For each such non-GAAP measure, the adjustment provides management with information about the Company’s underlying operating performance that enables a more meaningful comparison of our finance results in different reporting periods. For example, since the Company does not acquire businesses on a predictable cycle, management excludes acquisition-related charges in order to provide a more consistent and meaningful evaluation of the Company’s operating expenses. Management also excludes goodwill impairment, valuation allowance on deferred tax assets and restructuring charges as these are non-recurring charges which are not expected to occur on a regular basis. Management also excludes the impact of stock-based compensation to help it compare current period operating expenses against the operating expenses for prior periods. In addition, the availability of non-GAAP information helps management track actual performance relative to financial targets. This information also helps investors compare the Company’s performance with other companies in the industry, which use similar financial measures to supplement their GAAP financial information.
The Company also presents non-GAAP net income (loss) per share excluding
the net loss for NXP Strategic Outsourcing. Our operations related to
NXP Strategic Outsourcing are distinct from our other operations given
that they are run separately in the Netherlands, have operating costs
that are associated only with them as opposed to our other operations,
were only recently acquired and are in the process of being integrated.

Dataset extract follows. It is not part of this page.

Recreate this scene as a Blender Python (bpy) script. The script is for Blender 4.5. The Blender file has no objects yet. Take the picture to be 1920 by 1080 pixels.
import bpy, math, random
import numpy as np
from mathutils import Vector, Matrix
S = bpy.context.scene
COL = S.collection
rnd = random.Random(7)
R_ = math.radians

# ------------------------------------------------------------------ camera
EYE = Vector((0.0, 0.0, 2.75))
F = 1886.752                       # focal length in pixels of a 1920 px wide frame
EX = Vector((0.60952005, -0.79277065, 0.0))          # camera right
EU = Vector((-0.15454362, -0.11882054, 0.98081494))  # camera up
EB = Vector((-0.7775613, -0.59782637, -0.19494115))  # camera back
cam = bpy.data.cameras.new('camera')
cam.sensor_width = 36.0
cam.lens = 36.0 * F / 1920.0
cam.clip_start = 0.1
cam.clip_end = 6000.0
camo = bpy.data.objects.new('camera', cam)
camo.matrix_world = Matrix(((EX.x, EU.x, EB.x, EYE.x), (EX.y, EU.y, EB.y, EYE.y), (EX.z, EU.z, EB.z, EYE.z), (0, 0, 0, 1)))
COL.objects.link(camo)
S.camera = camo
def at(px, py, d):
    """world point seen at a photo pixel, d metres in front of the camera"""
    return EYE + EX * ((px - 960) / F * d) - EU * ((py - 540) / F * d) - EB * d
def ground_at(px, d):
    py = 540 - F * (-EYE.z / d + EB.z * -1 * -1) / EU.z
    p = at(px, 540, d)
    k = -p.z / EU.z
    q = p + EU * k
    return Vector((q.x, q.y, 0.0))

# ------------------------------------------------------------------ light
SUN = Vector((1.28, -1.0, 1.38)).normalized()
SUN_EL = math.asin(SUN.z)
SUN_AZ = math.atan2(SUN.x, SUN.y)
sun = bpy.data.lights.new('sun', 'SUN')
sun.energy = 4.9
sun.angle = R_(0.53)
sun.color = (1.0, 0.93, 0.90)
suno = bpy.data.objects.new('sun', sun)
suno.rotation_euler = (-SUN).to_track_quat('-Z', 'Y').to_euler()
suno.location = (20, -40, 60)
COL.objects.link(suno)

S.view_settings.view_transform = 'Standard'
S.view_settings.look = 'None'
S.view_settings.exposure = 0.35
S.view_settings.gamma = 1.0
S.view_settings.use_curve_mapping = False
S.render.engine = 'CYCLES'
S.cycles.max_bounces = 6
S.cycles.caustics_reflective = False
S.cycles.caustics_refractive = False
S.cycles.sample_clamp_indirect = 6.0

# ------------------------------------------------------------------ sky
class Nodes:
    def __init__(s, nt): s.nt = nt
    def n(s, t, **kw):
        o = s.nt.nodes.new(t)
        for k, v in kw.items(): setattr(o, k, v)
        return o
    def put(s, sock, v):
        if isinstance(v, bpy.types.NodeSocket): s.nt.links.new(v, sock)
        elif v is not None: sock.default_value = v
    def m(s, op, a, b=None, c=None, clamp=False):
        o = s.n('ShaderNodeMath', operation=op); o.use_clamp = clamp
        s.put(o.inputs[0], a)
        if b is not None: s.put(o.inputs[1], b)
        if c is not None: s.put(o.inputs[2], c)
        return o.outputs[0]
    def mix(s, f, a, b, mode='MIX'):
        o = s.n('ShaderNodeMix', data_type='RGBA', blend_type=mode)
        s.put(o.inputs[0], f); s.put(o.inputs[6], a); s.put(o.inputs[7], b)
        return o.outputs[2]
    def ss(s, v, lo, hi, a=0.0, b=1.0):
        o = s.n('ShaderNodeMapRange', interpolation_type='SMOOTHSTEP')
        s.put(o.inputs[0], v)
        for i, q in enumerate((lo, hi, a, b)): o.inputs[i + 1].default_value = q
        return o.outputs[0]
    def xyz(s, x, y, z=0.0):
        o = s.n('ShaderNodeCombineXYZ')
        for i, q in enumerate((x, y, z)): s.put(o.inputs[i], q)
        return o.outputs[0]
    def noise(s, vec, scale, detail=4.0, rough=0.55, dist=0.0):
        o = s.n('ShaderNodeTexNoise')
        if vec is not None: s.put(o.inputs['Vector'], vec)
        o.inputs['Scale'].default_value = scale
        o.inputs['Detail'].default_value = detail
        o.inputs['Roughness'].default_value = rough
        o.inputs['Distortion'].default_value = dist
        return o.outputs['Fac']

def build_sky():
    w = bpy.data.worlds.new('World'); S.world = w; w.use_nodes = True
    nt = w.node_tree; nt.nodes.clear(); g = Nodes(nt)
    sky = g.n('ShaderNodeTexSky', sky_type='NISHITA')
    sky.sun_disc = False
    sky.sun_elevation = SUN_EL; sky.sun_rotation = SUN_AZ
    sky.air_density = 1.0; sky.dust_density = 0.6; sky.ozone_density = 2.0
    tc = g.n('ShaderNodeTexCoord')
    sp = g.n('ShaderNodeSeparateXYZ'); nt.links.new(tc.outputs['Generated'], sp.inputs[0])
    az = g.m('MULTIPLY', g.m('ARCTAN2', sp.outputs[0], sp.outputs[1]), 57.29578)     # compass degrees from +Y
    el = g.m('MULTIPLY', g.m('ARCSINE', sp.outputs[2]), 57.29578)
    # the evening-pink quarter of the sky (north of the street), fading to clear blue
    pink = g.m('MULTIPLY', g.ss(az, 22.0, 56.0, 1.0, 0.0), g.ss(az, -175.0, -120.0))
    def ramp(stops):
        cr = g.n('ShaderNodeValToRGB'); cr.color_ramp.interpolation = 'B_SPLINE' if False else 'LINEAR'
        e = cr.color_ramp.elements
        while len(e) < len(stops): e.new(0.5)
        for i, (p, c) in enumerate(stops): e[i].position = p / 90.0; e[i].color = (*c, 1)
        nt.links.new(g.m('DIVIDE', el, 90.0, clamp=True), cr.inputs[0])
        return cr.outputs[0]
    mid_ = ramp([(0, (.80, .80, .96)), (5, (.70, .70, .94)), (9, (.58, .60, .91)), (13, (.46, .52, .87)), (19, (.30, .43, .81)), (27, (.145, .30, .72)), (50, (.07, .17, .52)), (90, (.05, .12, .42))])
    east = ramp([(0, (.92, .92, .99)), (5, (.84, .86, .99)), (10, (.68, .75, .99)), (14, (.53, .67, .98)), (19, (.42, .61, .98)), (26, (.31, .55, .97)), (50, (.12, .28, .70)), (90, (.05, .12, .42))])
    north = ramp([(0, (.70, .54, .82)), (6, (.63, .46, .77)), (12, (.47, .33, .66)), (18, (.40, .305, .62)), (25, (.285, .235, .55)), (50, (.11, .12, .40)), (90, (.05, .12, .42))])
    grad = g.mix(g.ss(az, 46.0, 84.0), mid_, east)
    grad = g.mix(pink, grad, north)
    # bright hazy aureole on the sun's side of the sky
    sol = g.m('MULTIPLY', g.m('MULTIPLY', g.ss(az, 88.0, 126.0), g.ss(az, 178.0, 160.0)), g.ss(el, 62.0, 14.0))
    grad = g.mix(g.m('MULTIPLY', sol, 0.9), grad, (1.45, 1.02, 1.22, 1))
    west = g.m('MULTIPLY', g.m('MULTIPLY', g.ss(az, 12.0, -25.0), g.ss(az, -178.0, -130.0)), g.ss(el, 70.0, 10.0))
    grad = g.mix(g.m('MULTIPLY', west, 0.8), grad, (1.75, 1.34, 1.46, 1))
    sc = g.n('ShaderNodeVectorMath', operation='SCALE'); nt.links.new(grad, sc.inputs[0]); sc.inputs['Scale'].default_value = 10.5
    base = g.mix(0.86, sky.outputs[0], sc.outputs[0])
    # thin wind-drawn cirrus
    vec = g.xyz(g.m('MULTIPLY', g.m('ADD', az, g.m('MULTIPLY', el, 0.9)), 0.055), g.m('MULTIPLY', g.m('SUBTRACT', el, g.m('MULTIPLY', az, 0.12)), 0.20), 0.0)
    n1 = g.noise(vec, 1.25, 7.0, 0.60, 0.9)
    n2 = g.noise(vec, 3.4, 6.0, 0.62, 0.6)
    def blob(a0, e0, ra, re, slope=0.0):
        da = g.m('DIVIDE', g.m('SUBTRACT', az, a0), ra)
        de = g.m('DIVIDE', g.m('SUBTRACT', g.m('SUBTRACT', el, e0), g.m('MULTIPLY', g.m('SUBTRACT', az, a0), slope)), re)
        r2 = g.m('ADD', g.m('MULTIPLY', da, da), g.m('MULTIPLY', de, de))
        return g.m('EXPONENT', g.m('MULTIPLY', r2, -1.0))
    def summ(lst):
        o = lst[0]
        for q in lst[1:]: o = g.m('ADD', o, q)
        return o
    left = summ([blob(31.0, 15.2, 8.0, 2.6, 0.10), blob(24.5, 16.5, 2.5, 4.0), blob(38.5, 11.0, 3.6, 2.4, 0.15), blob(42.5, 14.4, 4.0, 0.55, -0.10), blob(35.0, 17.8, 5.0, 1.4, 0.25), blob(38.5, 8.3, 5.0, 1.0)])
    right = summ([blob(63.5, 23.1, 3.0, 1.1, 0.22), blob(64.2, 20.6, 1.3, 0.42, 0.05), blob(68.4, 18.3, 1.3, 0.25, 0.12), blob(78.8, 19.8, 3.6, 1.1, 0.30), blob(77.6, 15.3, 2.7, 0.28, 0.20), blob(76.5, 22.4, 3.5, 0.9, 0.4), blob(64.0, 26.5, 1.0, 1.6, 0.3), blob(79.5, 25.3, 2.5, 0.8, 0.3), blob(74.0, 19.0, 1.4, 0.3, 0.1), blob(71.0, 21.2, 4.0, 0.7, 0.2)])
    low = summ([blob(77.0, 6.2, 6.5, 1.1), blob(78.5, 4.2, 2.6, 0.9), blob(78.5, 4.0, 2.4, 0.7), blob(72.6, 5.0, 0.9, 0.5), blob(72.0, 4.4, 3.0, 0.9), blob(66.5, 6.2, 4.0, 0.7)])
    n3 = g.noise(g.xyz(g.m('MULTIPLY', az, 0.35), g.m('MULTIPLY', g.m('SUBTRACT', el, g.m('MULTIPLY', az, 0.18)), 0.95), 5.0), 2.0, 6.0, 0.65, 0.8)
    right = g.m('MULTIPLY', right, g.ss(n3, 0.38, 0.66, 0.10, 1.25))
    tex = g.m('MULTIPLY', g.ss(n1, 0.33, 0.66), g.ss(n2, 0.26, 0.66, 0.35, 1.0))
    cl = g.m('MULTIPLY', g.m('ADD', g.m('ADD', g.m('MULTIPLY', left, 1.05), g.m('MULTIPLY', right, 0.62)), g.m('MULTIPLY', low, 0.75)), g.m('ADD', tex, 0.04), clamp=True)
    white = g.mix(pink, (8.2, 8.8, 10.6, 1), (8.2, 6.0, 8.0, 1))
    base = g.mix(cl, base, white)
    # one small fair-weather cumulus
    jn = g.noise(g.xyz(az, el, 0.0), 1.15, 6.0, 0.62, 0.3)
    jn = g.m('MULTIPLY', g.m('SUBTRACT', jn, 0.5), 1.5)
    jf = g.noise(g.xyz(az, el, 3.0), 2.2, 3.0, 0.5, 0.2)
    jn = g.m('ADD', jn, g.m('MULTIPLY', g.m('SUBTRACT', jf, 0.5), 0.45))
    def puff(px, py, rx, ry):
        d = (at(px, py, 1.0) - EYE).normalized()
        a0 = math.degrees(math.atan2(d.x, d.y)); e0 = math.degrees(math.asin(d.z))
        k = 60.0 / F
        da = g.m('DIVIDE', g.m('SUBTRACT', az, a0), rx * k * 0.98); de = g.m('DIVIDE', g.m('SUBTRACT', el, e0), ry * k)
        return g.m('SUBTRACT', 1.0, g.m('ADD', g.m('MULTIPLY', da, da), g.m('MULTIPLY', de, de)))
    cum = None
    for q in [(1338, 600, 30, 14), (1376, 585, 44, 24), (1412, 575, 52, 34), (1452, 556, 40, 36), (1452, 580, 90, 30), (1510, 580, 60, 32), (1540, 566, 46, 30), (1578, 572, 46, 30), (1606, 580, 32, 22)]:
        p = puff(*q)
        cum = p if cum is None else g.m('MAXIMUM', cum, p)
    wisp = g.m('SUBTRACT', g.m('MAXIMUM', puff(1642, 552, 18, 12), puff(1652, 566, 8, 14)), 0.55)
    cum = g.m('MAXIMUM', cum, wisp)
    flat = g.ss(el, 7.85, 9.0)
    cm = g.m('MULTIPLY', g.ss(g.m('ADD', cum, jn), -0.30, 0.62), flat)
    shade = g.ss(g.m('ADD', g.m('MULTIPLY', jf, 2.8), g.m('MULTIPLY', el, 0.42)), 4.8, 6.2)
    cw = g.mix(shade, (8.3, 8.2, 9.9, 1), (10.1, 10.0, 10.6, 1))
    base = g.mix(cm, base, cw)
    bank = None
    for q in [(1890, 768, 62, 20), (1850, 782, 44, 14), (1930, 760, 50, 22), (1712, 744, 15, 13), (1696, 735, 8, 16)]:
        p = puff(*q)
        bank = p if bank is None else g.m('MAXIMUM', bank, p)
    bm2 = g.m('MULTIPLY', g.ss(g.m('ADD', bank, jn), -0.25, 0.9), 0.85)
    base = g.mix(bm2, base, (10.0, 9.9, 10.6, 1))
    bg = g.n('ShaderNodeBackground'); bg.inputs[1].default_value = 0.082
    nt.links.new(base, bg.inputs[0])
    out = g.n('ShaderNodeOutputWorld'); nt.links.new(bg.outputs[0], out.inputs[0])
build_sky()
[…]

The only revenue associated from these operations is under our
agreements with NXP. All general and administrative expenses of the
Company are included in non-GAAP net income (loss) per share excluding
operating loss for NXP Strategic Outsourcing ( i.e. we have not
allocated to NXP Strategic Operations, nor have we excluded from
non-GAAP net income (loss) per share excluding operating loss for NXP
Strategic Outsourcing, any general and administrative expenses). We
believe that presenting net income without operating loss for NXP
Strategic Outsourcing is helpful to investors because it enables them to
track incremental expenses related to these operations as well as the
progress of our integration effort towards the goal of achieving
operating profit for the NXP Strategic Outsourcing operations.